Think of corporate companies: I hear stories from colleagues who had to manually fill a timesheet to register their worked hours until few years ago, while I simply swipe a badge, or other accounts of how using a PC was considered a status symbol in the office.

So, you don't want to apply this method to jobs with high knowledge turnover rate, where your zombies would suffer from technology gap. Instead you want to apply it to jobs with well consolidated and slow or no changing knowledge. Think of violin making, or some other craftsmanship intensive job. Resurrect a Stradivari, and the violins he will continue making will repay your investment with a 3 digits figure.

Under the circumstances you describe, there's literally no reason I can see why every person wouldn't commit suicide at 25 or 30 to retain their youth and "live" forever. Just cost, but what's a little money compared to eternity?

If I were a necromancer, I'd set up a payment plan system for them after death.

Now if you lose some of your faculties, such as the ability to learn and grow your mind, or become reliant on the necromancer's continued life, that'd be a potential problem.

For your hypothetical business though, there's no reason not to do this.
New hires are generally considered to not add value to the business for at least a month, perhaps more depending on the nature of the work. Meaning you're dropping many thousands of dollars a month on staff that barely contribute.

A resurrected worker, now indentured to the company, with all their institutional knowledge and skills intact? That's extraordinarily valuable. Loss of institutional knowledge can sink companies if it's not accounted for.
RL example: A company I worked for imploded shortly after I left despite my attempt to document my knowledge of our systems, there was simply so much complexity involved!

Now you have a workforce with massively reduced turnover of staff, far longer hours and you can essentially build a perfect team by cherry-picking anyone who has the skills you need.
Given their minimal requirements you could store them in the basement and construct your team from a roster like a Fantasy Football team for each project.
Your productivity is going to explode.
You'd certainly want to employ your own in-house necromancy team as part of Human Resources.
Nobody wants the ultimate power of life and death over your staff to be outside the walls of your business!

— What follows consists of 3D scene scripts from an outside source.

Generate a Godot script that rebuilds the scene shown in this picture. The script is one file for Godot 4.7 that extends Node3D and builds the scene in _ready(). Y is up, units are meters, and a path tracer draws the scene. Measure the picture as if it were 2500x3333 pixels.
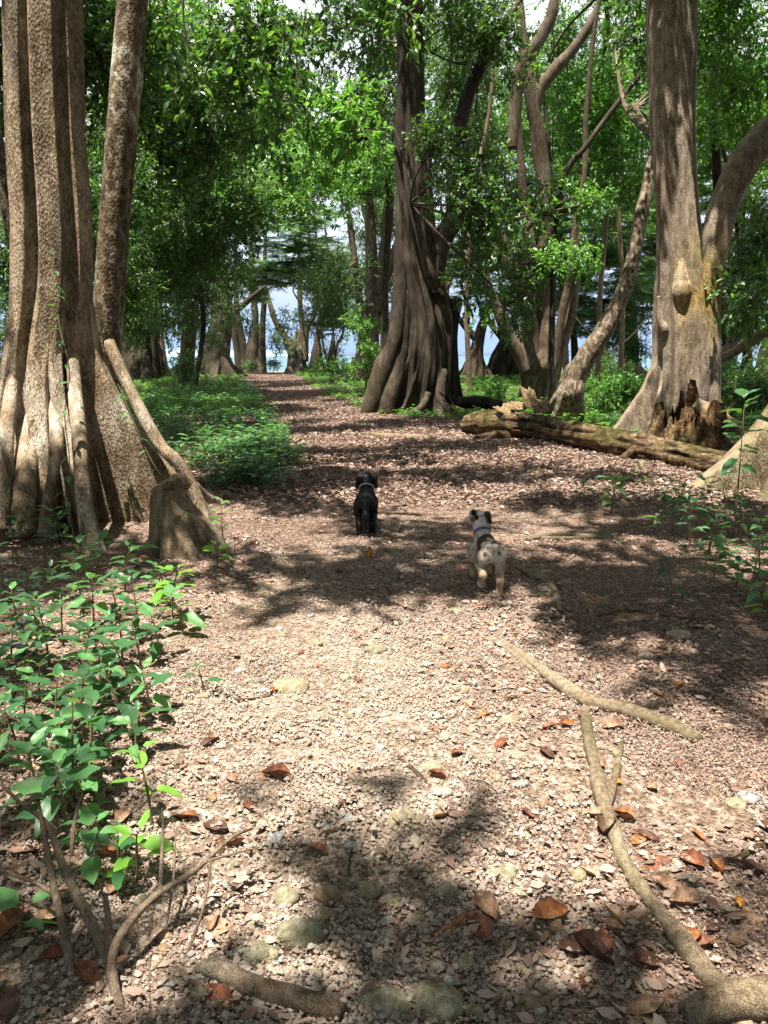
extends Node3D
# A shaded path under large buttressed trees, leading to the sea; two dogs walk along it.

var rng := RandomNumberGenerator.new()
var na := FastNoiseLite.new()
var nb := FastNoiseLite.new()
var names := {}
var sun_dir := Vector3(-0.17, 0.96, 0.21).normalized()   # towards the sun
var openings := []      # where the canopy lets the sun through: [ground or object point, radius x, radius z]
var M := {}

class MB:
	var v := PackedVector3Array()
	var c := PackedColorArray()
	var ix := PackedInt32Array()
	func commit(origin := Vector3.ZERO, smooth := true) -> ArrayMesh:
		if origin != Vector3.ZERO:
			for i in v.size():
				v[i] -= origin
		var a := []
		a.resize(Mesh.ARRAY_MAX)
		a[Mesh.ARRAY_VERTEX] = v
		if c.size() == v.size() and c.size() > 0:
			a[Mesh.ARRAY_COLOR] = c
		a[Mesh.ARRAY_INDEX] = ix
		if smooth:
			var n := PackedVector3Array()
			n.resize(v.size())
			for t in range(0, ix.size(), 3):
				var i := ix[t]
				var j := ix[t + 1]
				var k := ix[t + 2]
				var q := (v[k] - v[i]).cross(v[j] - v[i])
				n[i] += q
				n[j] += q
				n[k] += q
			for i in n.size():
				n[i] = n[i].normalized() if n[i].length_squared() > 1e-16 else Vector3.UP
			a[Mesh.ARRAY_NORMAL] = n
		var m := ArrayMesh.new()
		m.add_surface_from_arrays(Mesh.PRIMITIVE_TRIANGLES, a)
		return m

func lin(r: float, g: float, b: float) -> Color:
	return Color(r, g, b).linear_to_srgb()

func numbered(called: String) -> String:
	if not names.has(called):
		names[called] = 0
		return called
	names[called] += 1
	return "%s_%03d" % [called, names[called]]

func thing(called: String, label: String, category: String, at := Vector3.ZERO, turn := 0.0, group := "") -> Node3D:
	var o := Node3D.new()
	o.name = numbered(called)
	add_child(o)
	o.position = at
	o.rotation.y = turn
	tag(o, label, category, group)
	return o

func tag(o: Node, label: String, category: String, group := "") -> void:
	o.set_meta("label", label)
	o.set_meta("category", category)
	if group != "":
		o.set_meta("group", group)

func part(called: String, mesh: Mesh, mat: Material, parent: Node) -> MeshInstance3D:
	var o := MeshInstance3D.new()
	o.name = called if parent != self else numbered(called)
	o.mesh = mesh
	if mat:
		o.material_override = mat
	parent.add_child(o, true)
	return o

func structure(called: String, mesh: Mesh, mat: Material) -> MeshInstance3D:
	var o := part(called, mesh, mat, self)
	o.set_meta("kind", "structure")
	return o

func scatter(called: String, mesh: Mesh, xf: Array, parent: Node) -> MultiMeshInstance3D:
	var mm := MultiMesh.new()
	mm.transform_format = MultiMesh.TRANSFORM_3D
	mm.mesh = mesh
	mm.instance_count = xf.size()
	for i in xf.size():
		mm.set_instance_transform(i, xf[i])
	var o := MultiMeshInstance3D.new()
	o.name = called if parent != self else numbered(called)
	o.multimesh = mm
	parent.add_child(o, true)
	o.set_meta("kind", "stuff")
	return o

# Catmull-Rom through [Vector3, radius] pairs, n samples per span
func smooth_path(ctrl: Array, n: int) -> Array:
	var pts := PackedVector3Array()
	var rr := PackedFloat32Array()
	var k := ctrl.size()
	for i in k - 1:
		var a: Vector3 = ctrl[maxi(i - 1, 0)][0]
		var b: Vector3 = ctrl[i][0]
		var c: Vector3 = ctrl[i + 1][0]
		var d: Vector3 = ctrl[mini(i + 2, k - 1)][0]
		var r0: float = ctrl[i][1]
		var r1: float = ctrl[i + 1][1]
		for j in n:
			var t := float(j) / n
			pts.append(b.cubic_interpolate(c, a, d, t))
			rr.append(lerpf(r0, r1, smoothstep(0.0, 1.0, t)))
	pts.append(ctrl[k - 1][0])
	rr.append(ctrl[k - 1][1])
	return [pts, rr]

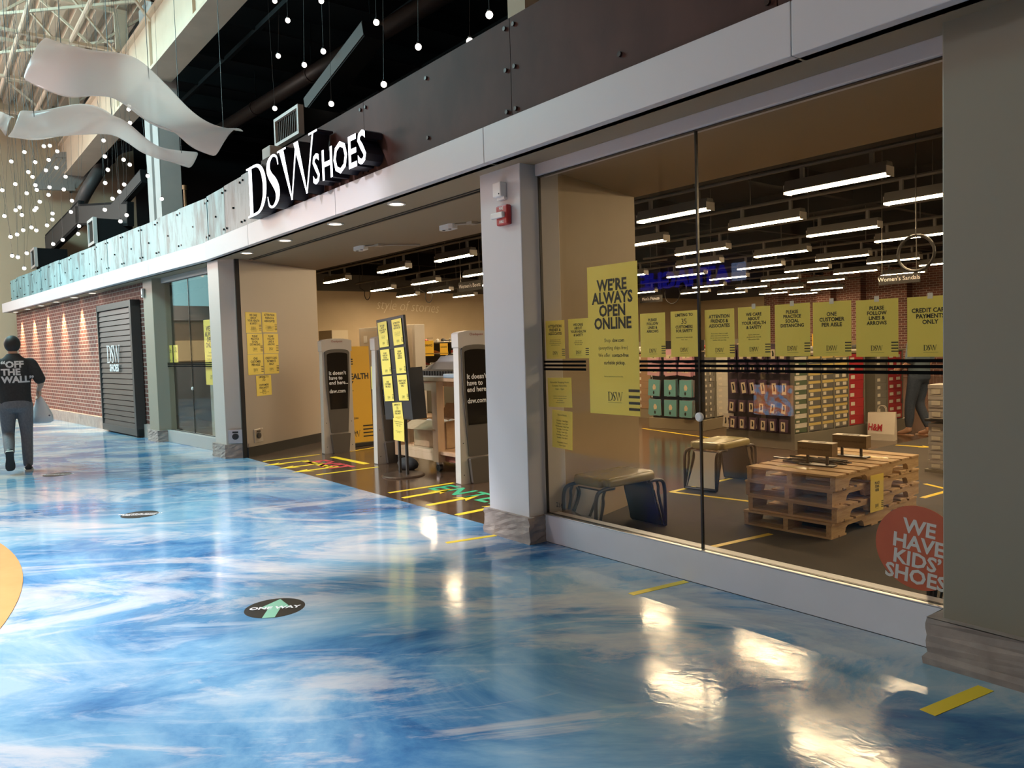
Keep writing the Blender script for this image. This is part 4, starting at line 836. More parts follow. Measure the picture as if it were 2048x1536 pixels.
for i in range(6): c = cols[(i * 5 + 3) % 6]; shoe(A3 @ T(-.45 + i * .27, .14, 1.312) @ RZ(R(80 + random.uniform(-15, 15))), c, '%s display shoe on top of the tall-poster rack, %s along' % (c, ORD[i]), 'shoes on the rack beside the tall poster')
for i, x in enumerate((.3, .95, 1.6, 2.3)):
    o = thing('price_card', 'small yellow price card standing on the long rack, %s from its sock end' % ORD[i], 'price card', group='price cards on the long rack', mw=A1 @ T(x, .32, 1.28)); G().box(-.06, .06, 0, .006, .06, .26).obj('card', mat('orange_yellow_card', (.85, .52, .05), .5), o); G().box(-.008, .008, 0, .008, 0, .06).obj('stem', DARK, o)
# ================================================================ entrance: security pedestals
SHELL = speckle('pale_shell_plastic', (.60, .55, .50), (.58, .53, .48), 2, .4); TP = mat('taupe_plastic', (.11, .095, .08), .45); SCR = mat('glossy_black_screen', (.012, .010, .009), .12)
PEDM = RZ(R(90))
def pedestal(x, y, lab):
    o = thing('security_pedestal', lab, 'security gate', mw=T(x, y, 0) @ PEDM)
    def out(w0, w1, zt, arch, zb=0): return [(-w0, zb), (w0, zb), (w1, zt)] + [(w1 * math.cos(R(a)), zt + arch * math.sin(R(a))) for a in range(15, 180, 15)] + [(-w1, zt)]
    XZ = MX(((1, 0, 0, 0), (0, 0, -1, 0), (0, 1, 0, 0), (0, 0, 0, 1)))   # prism z -> -y (towards the viewer)
    g = G(); g.M = XZ; g.prism(out(.245, .225, 1.50, .03), 0, .10); g.obj('shell', SHELL, o, bevel=.012)
    g = G(); g.M = XZ; g.prism(out(.236, .238, 1.64, .04, 1.49), -.01, .118); g.obj('cap', SHELL, o, bevel=.012)
    g = G(); g.M = XZ; g.prism([(-.135, .30), (.135, .30), (.185, .95), (.195, 1.47)] + [(.185 * math.cos(R(a)), 1.49 + .035 * math.sin(R(a))) for a in range(0, 181, 20)] + [(-.195, 1.47), (-.185, .95)], .09, .122); g.obj('bezel', TP, o, bevel=.008)
    g = G(); g.M = XZ; g.prism([(-.135, .645), (.135, .645), (.158, 1.05), (.162, 1.44)] + [(.16 * math.cos(R(a)), 1.445 + .03 * math.sin(R(a))) for a in range(15, 180, 15)] + [(-.162, 1.44), (-.158, 1.05)], .12, .126); s = g.obj('screen', SCR, o)
    g = G(); g.mesh(text("It doesn\u2019t\nhave to\nend here...", .077, .022, 'LEFT', ls=.92, sx=.92), T=XZ @ T(-.145, 1.15, .1275)); g.obj('slogan', WTX, s); g = G(); g.mesh(text('dsw.com', .077, .022, 'LEFT', sx=.92), T=XZ @ T(-.145, .885, .1275)); g.obj('web_address', WTX, s)
    g = G(); g.M = XZ; g.prism([(-.12, .0), (.12, .0), (.15, .28), (-.15, .28)], .05, .16); g.obj('kick_block', TP, o, bevel=.015)
    g = G(); g.mesh(text('Checkpoint', .038, .01), T=XZ @ T(0, 1.625, .1265)); g.obj('lettering', mat('rust_print', (.30, .05, .03), .5), o)
    g = G()
    for x, z in ((-.2, .1), (.2, .1), (-.2, .45), (.2, .45)): g.tube([(x, -.098, z), (x, -.104, z)], .006, 8)
    g.obj('screw_heads', DARK, o)
pedestal(-10.55, 4.925, 'tall security pedestal with black screen beside the tall yellow banner'); pedestal(-9.04, 4.98, 'tall security pedestal partly hidden behind the black sign stand'); pedestal(-7.0, 4.90, 'tall security pedestal with black screen next to the white pillar')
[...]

As a leader of the conservative party, you should know that anything you develop which is profitable inevitably leads to taxation by the liberal party. Expect the liberal party to impose a zombie tax and decomposition abatement fee on all resurrected employees. You must invest in lawyers to pass an extension of the Voting Rights Act that allows resurrected employees to have full state and federal voting rights in order to squash those new taxes. Next, the necromancer fees for an industrialized nation are sure to be higher than similar fees in developing nations, so your zombie employees may still not be as profitable as FOREIGN zombies working in foreign factories. How will you protect the livelihood of domestic necromancers and zombies?